▶ _Exercise aim_
Search the material and gather each line with "scene" in it.

▶ _Data shown_
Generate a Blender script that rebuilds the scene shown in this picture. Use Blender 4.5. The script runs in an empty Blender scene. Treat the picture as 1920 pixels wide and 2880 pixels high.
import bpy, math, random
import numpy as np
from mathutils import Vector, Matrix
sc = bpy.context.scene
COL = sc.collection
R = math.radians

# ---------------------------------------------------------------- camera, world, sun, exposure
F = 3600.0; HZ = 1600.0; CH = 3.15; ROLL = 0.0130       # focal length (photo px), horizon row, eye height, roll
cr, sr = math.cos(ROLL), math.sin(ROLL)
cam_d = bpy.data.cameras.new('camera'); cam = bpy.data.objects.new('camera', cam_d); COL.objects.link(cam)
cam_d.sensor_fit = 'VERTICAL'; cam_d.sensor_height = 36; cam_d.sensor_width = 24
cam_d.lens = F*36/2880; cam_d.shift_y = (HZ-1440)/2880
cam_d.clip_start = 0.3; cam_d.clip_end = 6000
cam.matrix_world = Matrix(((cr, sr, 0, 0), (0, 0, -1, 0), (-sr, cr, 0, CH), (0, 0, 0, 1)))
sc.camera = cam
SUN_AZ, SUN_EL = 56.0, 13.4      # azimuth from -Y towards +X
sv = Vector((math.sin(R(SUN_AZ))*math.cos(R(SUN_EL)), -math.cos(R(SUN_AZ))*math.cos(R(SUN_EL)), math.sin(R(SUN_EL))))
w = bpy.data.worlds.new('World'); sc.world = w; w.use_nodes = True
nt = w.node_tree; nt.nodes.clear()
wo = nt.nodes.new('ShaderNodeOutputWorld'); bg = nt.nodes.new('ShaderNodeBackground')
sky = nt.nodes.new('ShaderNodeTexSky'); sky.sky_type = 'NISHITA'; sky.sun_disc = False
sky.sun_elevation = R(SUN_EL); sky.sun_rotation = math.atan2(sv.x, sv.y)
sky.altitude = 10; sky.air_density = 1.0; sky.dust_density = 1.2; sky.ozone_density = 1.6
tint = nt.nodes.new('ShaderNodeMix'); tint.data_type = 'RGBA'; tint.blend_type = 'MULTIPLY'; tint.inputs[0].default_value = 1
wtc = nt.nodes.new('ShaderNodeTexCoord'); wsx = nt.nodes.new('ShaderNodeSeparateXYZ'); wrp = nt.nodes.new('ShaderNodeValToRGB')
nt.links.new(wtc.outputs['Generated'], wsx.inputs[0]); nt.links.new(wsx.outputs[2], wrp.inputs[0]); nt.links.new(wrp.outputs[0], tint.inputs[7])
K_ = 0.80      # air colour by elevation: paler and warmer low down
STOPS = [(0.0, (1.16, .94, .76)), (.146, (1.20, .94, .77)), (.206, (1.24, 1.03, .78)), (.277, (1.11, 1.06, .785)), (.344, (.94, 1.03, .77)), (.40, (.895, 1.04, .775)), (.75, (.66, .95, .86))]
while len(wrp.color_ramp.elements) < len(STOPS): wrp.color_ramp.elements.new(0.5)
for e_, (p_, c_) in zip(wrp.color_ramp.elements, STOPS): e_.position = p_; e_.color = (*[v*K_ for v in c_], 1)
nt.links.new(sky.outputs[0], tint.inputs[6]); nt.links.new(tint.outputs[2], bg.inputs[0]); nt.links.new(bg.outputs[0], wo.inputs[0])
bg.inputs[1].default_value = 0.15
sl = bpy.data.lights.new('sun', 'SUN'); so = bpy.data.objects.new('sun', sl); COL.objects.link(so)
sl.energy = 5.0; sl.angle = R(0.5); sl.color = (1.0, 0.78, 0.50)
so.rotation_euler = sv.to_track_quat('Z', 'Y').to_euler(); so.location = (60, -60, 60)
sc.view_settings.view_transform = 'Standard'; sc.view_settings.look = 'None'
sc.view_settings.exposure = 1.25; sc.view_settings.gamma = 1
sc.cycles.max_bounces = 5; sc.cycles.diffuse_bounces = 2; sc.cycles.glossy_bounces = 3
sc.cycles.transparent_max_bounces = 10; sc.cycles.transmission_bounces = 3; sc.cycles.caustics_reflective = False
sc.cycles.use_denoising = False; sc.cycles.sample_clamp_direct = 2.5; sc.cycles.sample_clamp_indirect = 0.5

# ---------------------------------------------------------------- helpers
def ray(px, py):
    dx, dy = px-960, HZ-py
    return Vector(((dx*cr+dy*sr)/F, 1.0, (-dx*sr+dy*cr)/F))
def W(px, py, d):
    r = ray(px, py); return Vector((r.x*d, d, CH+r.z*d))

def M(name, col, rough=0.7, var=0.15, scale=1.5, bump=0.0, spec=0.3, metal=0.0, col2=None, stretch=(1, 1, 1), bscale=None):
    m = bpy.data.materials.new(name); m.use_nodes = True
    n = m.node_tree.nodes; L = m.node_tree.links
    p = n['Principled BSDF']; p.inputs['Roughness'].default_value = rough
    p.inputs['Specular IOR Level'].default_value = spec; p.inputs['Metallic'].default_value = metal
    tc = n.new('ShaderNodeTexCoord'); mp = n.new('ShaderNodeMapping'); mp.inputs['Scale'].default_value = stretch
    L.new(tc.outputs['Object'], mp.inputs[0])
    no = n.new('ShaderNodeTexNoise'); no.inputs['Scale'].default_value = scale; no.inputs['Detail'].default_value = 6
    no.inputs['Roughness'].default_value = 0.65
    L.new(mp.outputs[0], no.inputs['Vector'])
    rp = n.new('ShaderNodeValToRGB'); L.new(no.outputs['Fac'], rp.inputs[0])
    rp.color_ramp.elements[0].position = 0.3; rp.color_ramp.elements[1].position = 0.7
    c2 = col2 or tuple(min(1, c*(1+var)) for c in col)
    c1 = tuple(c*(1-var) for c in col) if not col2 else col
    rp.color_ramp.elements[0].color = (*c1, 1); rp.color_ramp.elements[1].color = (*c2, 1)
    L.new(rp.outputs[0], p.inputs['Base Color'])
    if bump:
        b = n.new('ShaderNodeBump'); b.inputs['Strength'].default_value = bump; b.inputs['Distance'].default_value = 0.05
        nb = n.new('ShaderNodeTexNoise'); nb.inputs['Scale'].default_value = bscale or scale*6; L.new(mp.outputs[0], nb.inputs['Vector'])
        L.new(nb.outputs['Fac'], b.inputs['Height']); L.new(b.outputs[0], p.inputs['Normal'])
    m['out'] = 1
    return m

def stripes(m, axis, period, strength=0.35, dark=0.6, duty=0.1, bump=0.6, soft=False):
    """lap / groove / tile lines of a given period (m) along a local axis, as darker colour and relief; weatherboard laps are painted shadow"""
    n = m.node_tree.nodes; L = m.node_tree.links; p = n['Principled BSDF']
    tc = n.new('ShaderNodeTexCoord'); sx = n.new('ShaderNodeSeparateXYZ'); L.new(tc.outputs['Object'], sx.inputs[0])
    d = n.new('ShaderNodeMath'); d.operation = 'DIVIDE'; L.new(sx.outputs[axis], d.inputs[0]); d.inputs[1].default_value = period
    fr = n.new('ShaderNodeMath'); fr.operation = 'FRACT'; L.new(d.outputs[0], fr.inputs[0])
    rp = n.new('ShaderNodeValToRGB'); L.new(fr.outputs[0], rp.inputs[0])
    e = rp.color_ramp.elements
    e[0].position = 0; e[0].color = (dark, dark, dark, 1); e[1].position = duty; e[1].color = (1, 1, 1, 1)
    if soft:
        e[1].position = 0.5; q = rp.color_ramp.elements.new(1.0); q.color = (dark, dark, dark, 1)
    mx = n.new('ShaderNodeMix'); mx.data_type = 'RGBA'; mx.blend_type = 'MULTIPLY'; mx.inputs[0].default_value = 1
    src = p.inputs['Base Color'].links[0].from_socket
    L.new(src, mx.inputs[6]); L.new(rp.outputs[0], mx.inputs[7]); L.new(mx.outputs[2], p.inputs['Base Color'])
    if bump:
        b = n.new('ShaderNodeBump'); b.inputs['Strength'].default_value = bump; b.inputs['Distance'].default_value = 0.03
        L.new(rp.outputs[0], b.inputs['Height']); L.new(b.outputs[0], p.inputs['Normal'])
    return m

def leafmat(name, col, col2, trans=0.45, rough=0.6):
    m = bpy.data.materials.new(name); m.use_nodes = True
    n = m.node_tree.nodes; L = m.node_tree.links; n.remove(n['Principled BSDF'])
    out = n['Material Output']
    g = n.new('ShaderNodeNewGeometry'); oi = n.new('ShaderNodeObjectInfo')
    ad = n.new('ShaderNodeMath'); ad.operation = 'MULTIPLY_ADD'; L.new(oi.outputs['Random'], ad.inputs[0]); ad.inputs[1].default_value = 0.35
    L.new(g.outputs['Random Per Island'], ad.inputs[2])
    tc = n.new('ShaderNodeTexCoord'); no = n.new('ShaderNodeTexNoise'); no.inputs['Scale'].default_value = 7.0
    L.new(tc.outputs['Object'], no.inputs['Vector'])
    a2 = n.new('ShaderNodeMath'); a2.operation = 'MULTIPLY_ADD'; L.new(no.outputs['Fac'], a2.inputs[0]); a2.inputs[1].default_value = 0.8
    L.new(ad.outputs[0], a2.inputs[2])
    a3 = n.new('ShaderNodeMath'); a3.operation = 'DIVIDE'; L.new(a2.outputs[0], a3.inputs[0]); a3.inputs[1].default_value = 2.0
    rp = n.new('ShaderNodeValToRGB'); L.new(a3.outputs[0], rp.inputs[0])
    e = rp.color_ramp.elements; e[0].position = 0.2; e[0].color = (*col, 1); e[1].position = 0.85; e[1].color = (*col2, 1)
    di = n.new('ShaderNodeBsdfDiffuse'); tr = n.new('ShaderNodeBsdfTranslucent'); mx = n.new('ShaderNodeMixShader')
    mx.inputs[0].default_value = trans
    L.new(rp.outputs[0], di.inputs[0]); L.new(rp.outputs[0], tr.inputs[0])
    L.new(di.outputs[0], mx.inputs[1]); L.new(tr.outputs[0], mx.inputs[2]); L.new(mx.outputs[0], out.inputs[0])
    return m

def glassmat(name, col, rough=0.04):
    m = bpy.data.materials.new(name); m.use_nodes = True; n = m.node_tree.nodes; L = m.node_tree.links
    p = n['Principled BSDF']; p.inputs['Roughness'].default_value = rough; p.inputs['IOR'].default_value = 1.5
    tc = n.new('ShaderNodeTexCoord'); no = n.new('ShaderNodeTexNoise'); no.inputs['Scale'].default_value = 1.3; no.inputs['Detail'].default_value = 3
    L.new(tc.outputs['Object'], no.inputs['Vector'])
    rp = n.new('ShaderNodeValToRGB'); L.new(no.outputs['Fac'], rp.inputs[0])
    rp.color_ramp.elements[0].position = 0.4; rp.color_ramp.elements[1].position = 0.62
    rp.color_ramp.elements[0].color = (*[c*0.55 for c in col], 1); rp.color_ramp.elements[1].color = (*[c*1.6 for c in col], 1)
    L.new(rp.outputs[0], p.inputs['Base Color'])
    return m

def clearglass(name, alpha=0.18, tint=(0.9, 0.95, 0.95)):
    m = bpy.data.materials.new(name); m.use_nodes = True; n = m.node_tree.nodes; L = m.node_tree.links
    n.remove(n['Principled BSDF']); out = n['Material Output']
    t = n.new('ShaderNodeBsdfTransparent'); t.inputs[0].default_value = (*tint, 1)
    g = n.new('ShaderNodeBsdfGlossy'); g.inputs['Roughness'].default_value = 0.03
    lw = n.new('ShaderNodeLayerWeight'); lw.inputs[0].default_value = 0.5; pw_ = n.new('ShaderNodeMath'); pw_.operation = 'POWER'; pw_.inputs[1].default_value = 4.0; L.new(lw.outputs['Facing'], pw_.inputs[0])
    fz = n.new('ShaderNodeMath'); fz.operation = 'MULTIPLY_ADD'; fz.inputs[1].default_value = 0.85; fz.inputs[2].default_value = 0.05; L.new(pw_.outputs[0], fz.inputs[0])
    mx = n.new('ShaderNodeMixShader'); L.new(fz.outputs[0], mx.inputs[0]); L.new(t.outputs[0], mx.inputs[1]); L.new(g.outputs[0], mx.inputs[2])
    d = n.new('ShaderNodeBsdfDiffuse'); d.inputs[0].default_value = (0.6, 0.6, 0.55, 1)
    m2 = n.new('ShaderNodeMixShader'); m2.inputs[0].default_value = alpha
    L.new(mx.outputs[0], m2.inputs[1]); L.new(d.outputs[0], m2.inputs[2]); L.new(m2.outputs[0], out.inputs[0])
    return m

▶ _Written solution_
Generate a Blender script that rebuilds the scene shown in this picture. Use Blender 4.5. The script runs in an empty Blender scene. Treat the picture as 1920 pixels wide and 2880 pixels high.
sc = bpy.context.scene